The top answer to that former question cites Anders Hejlsberg to explain the different "schools of thought" behind these approaches:

• the school of thought he calls "academic" ("Everything should be virtual, because I might want to override it someday."), vs.

• the "pragmatic" school of thought ("We've got to be real careful about what we make virtual.")

Let me finally say that the arguments of the latter look more convincing to me, but YMMV.

Answer 2

Inheritance is a powerful tool; and like all powerful tools, it can be easy to misuse.  So it's important to consider in each case whether something should be final or not.

It's tempting to think, as the quoted style guide seems to, that by making everything open and extensible you're making things as easy as possible for subclasses, and leaving their options as open as possible.  That seems to make sense (as anyone who's ever tried to extend an overly-locked-down third-party class will know).  But it's not as simple as that…

One of the main problems with making everything open and extensible is known as the fragile base class problem.

The more tightly-coupled two classes are, the more likely that changes to one will break the other.  And a subclass which has full access to all the superclass's internals is very tightly-coupled indeed.  Innocent changes to the superclass can lead to subclasses which still compile, but behave wrongly.  (Particularly if one superclass method is changed to call, or to stop calling, another.)

That's fixable if both classes are under your direct control; but if they're from different modules or libraries, and especially if different organisations are responsible for them, it can be a very serious problem indeed.

That's why Joshua Bloch recommends (in Item 17 from his highly-regarded book Effective Java; Item 19 in the 3rd edition) that you should Design and document for inheritance or else prohibit it.  It goes more deeply into some of these problems, and the actions to take to try to prevent them — such as avoiding calling overrideable methods in constructors, considering carefully which fields and methods to expose, documenting their behaviour carefully including all self-calls, providing judiciously-chosen helper methods for performance reasons, writing multiple subclasses to test the class out, and committing to what you've documented for the life of the class.  He concludes that The best solution to this problem is to prohibit subclassing in ways that are not designed and documented to be safely subclassed.

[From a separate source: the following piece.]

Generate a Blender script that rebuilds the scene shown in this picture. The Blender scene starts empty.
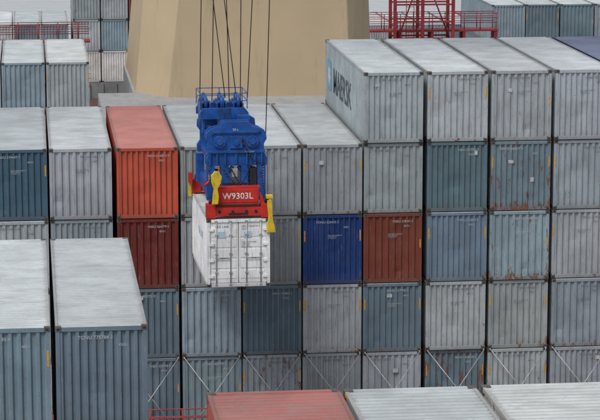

(That's one of the main reasons why Kotlin reverses Java's policy and makes methods final by default, requiring an open keyword to make them overrideable.)

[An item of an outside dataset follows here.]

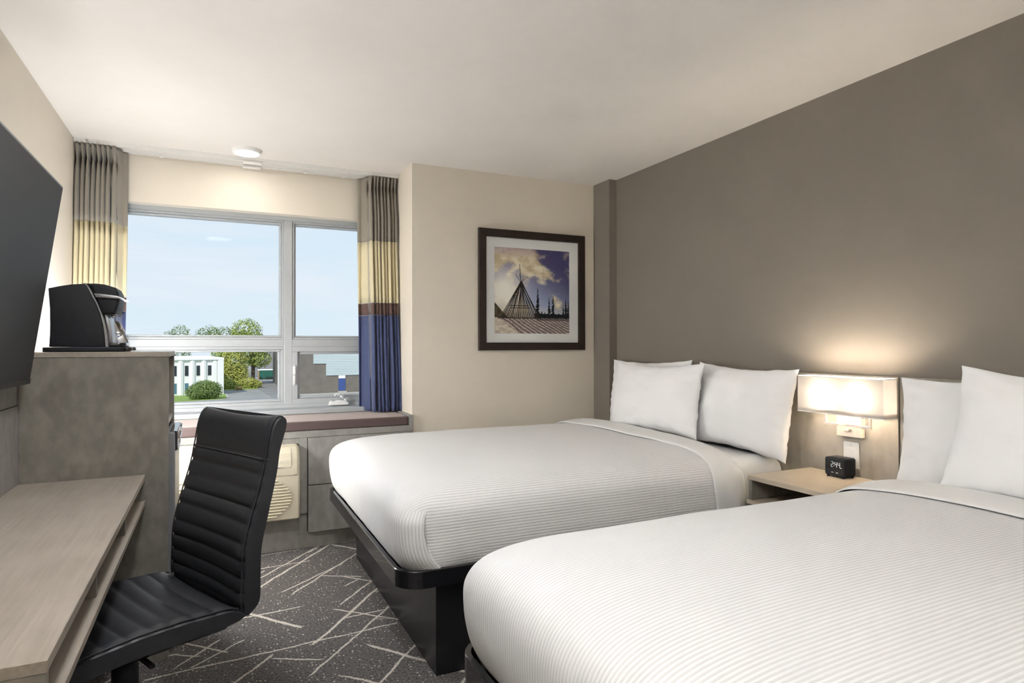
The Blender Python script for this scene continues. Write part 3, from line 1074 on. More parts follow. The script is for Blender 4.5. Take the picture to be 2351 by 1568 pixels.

So it's worth thinking about inheritance carefully when writing a class that could be extended.  You can always make more things open in future; it's much harder going the other way.

Answer 3

There are no cons to the language feature. Whether it should be applied or not depends on the application design.

It is al about filtering, about making things relevant on the application programmer level. A private or final keyword signals there is nothing there for you to be bothered with. In an information-heavy system that can help a lot. It allows you to focus on the stuff that does matter, that helps you create your solution.

So it it not about making your life harder, it is about making it easier. If you would feel the need to mess with a closed part of an object that is a sign you do not understand the tool presented to you. You have the wrong idea about it, you are either trying to apply it the wrong way or it is just not fit to address your problem and you should look further or create something yourself after all.

I like analogies. Suppose you get a box to fit a circuit board in and it has this big red and yellow button on it, obviously designed to serve as an emergency stop. You don't go and use that for something else like a light switch. "These guys are stupid, it is way too heavy and big and I don't like the color which I cannot even change because no paint will stick to this plastic!" Not quite, they helped you along to create a compliant emergency switch. If you don't need one, fine, but do not expect it to be something different.